EXERCISE GOAL: Please return exactly the run of lines that begins with the line containing "Write a Blender" and ends with the line containing "return CAM + r*((v-CAM[i])/r[i])", pictures excluded.

MATERIAL TO PROCESS:
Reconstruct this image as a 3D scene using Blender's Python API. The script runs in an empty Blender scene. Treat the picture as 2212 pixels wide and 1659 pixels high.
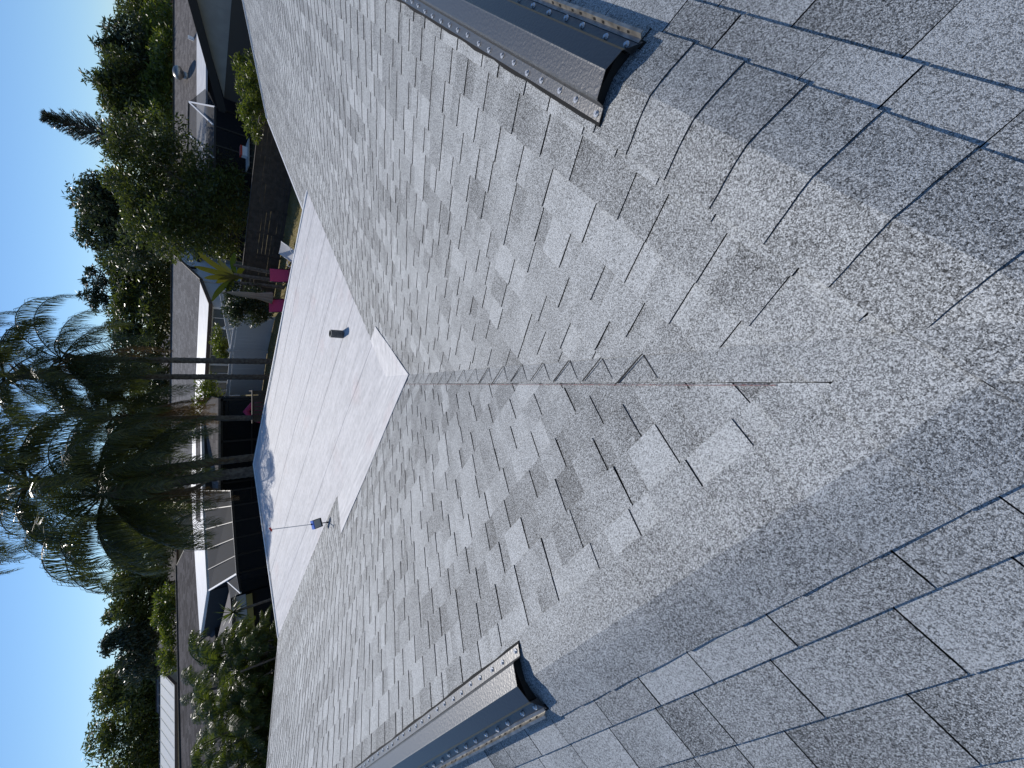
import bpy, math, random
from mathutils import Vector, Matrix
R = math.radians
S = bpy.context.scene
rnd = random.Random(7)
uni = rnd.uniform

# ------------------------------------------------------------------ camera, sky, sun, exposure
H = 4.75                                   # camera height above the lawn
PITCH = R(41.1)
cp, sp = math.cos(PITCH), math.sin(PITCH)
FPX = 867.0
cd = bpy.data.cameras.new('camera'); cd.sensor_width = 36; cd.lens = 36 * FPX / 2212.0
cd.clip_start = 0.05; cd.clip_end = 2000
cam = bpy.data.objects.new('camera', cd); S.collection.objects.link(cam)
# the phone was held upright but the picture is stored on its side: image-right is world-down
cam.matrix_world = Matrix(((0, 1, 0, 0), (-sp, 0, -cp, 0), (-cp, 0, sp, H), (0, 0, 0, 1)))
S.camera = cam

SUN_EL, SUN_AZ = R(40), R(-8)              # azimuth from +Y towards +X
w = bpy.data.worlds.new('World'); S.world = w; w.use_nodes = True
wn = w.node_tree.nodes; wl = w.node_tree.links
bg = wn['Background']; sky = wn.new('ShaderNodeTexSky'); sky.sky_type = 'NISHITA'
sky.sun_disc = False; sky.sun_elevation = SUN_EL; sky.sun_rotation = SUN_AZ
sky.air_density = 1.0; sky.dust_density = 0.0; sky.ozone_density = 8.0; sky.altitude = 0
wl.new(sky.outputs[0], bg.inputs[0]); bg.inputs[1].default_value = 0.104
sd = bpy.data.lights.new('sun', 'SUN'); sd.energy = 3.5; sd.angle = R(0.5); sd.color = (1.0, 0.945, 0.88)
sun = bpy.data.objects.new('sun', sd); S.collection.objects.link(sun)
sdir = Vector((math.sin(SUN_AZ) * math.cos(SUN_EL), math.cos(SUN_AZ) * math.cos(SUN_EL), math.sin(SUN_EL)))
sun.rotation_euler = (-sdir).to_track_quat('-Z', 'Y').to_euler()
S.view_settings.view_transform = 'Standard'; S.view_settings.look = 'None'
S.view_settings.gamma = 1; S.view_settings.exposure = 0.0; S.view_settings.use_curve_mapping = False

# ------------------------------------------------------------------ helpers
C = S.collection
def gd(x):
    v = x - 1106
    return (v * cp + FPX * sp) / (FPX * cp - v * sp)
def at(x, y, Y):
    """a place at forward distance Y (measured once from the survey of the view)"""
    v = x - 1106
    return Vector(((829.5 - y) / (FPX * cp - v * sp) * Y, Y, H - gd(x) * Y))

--

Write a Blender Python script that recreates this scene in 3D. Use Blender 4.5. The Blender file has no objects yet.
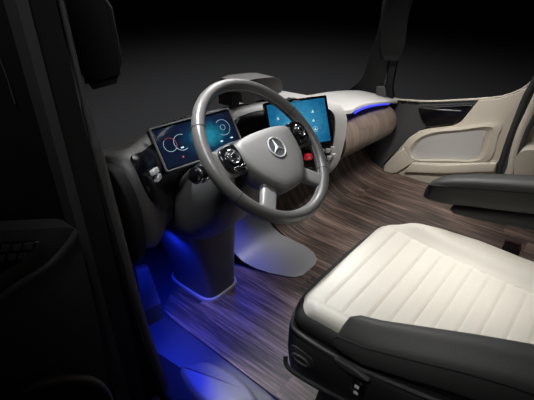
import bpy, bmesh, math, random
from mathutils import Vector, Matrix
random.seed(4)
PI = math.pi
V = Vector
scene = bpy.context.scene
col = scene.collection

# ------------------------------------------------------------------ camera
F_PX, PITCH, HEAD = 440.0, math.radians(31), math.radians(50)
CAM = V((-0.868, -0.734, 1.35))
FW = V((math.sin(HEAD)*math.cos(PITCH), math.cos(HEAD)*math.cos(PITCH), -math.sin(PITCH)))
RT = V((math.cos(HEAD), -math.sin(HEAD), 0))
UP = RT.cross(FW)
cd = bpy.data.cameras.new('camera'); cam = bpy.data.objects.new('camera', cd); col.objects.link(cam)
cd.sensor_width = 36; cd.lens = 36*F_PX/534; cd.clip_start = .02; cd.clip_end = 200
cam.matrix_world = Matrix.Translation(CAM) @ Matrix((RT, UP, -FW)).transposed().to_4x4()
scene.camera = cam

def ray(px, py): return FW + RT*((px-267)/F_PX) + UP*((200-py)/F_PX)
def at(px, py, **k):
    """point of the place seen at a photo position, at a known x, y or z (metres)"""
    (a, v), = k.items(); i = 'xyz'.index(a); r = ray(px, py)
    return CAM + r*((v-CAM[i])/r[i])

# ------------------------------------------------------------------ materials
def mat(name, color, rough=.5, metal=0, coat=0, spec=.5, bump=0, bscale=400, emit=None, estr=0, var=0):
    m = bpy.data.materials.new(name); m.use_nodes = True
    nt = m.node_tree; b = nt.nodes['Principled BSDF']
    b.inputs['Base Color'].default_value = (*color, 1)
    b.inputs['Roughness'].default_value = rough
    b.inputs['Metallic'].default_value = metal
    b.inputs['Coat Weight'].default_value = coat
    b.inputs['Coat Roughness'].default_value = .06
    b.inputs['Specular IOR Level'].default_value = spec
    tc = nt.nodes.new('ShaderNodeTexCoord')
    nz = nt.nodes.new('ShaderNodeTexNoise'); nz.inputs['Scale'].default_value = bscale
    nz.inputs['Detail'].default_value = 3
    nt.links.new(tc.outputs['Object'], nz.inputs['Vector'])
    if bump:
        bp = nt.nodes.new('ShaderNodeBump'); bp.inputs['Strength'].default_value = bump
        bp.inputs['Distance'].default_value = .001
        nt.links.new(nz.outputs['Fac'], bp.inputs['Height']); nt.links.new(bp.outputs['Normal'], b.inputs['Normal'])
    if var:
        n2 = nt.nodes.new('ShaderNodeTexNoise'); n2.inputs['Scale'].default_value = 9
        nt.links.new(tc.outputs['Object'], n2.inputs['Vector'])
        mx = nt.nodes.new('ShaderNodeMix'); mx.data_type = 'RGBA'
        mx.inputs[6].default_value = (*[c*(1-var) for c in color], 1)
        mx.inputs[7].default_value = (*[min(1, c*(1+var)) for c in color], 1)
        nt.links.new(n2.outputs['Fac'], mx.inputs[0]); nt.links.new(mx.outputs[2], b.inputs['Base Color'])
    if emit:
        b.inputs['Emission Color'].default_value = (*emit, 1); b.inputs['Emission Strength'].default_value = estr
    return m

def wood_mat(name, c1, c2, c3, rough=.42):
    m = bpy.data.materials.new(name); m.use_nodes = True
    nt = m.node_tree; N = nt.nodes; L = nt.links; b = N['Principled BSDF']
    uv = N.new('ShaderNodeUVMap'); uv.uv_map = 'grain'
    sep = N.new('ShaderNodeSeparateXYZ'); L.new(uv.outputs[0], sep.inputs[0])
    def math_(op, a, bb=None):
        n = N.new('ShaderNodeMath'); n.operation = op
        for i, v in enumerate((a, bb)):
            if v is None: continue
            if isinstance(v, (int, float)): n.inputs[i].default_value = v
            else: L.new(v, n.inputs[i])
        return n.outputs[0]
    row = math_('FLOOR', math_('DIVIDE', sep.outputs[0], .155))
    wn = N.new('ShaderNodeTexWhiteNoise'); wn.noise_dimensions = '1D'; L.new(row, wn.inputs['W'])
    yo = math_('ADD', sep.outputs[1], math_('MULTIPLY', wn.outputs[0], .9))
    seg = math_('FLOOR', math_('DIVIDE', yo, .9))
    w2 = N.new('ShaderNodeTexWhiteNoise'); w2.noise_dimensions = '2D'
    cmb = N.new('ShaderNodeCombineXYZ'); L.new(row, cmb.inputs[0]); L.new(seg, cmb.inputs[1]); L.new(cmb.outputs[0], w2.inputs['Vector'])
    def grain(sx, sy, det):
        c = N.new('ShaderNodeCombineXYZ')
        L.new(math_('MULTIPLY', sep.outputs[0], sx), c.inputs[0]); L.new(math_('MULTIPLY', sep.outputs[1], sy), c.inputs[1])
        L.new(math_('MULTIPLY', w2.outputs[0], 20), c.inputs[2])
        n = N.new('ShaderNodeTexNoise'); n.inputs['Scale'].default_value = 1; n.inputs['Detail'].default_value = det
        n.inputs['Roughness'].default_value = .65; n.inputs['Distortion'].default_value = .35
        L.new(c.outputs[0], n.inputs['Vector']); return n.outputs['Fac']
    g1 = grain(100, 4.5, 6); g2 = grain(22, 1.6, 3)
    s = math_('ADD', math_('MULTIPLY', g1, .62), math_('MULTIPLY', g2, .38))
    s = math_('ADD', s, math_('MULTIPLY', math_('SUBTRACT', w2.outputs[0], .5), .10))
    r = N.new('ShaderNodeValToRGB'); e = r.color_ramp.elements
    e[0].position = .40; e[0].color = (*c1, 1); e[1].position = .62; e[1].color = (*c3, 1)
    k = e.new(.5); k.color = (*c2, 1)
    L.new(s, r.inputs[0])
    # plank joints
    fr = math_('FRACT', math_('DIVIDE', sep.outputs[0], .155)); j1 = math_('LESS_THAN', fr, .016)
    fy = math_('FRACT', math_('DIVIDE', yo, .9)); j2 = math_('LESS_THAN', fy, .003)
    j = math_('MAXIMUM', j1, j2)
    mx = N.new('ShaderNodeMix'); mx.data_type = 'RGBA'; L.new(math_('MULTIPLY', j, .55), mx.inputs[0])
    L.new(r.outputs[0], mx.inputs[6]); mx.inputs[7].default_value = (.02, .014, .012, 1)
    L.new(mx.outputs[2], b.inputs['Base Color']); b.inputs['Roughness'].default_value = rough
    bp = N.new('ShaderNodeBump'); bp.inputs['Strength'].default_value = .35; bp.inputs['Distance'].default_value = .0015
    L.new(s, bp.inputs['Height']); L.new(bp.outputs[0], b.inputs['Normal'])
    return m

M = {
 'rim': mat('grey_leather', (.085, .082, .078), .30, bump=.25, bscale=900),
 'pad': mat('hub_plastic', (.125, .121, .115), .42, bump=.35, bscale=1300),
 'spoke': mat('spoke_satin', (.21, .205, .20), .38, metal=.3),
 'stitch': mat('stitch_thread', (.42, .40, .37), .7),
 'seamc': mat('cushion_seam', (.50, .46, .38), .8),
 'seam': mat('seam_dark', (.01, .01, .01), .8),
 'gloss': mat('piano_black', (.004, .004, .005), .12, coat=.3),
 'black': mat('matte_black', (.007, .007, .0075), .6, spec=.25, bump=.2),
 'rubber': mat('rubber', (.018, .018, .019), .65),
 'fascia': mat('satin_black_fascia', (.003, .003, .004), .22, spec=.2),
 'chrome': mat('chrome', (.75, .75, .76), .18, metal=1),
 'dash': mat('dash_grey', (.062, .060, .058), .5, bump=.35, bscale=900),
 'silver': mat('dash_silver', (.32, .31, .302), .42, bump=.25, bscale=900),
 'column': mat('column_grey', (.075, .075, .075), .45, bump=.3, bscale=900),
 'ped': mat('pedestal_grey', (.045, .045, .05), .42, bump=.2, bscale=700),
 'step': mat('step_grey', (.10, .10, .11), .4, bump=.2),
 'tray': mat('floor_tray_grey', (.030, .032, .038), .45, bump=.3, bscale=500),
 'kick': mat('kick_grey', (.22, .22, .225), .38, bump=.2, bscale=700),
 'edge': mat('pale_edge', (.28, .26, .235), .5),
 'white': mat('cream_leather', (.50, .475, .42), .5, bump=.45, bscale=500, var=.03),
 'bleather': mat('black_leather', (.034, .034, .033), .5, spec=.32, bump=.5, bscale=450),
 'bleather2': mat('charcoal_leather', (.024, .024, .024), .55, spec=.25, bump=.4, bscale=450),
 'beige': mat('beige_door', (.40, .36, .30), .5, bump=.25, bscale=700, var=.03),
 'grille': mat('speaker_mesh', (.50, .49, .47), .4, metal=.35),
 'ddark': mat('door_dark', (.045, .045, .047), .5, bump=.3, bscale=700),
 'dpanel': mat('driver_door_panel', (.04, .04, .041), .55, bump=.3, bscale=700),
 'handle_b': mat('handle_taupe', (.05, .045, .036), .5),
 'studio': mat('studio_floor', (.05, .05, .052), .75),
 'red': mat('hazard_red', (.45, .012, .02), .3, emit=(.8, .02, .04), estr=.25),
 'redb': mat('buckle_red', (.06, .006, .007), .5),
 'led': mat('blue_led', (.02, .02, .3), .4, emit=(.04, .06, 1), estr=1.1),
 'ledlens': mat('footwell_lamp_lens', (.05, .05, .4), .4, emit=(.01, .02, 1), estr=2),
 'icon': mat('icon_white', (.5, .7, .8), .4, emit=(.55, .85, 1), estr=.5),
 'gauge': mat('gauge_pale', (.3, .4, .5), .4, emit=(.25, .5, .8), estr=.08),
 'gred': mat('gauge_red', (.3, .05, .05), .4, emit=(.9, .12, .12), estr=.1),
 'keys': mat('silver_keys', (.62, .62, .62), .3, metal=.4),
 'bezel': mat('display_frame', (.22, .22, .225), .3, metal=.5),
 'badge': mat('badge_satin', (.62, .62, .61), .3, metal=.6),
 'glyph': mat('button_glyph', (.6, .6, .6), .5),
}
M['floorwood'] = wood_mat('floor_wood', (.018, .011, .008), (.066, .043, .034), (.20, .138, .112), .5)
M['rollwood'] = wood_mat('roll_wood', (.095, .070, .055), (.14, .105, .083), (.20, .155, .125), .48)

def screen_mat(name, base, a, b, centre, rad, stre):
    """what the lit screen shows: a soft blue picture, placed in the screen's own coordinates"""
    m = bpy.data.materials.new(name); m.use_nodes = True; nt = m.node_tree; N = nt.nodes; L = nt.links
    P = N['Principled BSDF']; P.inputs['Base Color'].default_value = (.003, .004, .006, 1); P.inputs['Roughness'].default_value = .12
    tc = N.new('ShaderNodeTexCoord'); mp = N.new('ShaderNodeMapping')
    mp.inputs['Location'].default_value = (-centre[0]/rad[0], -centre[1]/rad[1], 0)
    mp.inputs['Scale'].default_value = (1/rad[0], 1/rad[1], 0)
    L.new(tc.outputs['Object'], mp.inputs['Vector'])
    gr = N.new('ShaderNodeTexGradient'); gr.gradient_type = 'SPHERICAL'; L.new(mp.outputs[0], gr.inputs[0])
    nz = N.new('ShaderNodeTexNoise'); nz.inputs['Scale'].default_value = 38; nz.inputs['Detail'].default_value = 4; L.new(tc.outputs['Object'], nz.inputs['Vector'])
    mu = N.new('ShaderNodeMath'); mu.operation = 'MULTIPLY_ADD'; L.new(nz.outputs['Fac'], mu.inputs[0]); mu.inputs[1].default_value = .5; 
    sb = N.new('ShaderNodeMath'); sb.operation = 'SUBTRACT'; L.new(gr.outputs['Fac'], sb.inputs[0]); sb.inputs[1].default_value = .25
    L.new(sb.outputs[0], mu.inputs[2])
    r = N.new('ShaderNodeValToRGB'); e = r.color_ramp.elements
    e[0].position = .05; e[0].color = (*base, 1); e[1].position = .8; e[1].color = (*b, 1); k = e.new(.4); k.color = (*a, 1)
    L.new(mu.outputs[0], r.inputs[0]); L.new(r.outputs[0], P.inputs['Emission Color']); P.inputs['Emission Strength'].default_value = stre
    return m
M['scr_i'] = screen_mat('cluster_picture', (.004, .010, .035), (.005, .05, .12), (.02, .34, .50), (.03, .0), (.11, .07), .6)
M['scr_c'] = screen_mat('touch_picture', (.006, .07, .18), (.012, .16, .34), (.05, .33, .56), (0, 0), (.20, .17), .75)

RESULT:
Write a Blender Python script that recreates this scene in 3D. Use Blender 4.5. The Blender file has no objects yet.
import bpy, bmesh, math, random
from mathutils import Vector, Matrix
random.seed(4)
PI = math.pi
V = Vector
scene = bpy.context.scene
col = scene.collection

# ------------------------------------------------------------------ camera
F_PX, PITCH, HEAD = 440.0, math.radians(31), math.radians(50)
CAM = V((-0.868, -0.734, 1.35))
FW = V((math.sin(HEAD)*math.cos(PITCH), math.cos(HEAD)*math.cos(PITCH), -math.sin(PITCH)))
RT = V((math.cos(HEAD), -math.sin(HEAD), 0))
UP = RT.cross(FW)
cd = bpy.data.cameras.new('camera'); cam = bpy.data.objects.new('camera', cd); col.objects.link(cam)
cd.sensor_width = 36; cd.lens = 36*F_PX/534; cd.clip_start = .02; cd.clip_end = 200
cam.matrix_world = Matrix.Translation(CAM) @ Matrix((RT, UP, -FW)).transposed().to_4x4()
scene.camera = cam

def ray(px, py): return FW + RT*((px-267)/F_PX) + UP*((200-py)/F_PX)
def at(px, py, **k):
    """point of the place seen at a photo position, at a known x, y or z (metres)"""
    (a, v), = k.items(); i = 'xyz'.index(a); r = ray(px, py)
    return CAM + r*((v-CAM[i])/r[i])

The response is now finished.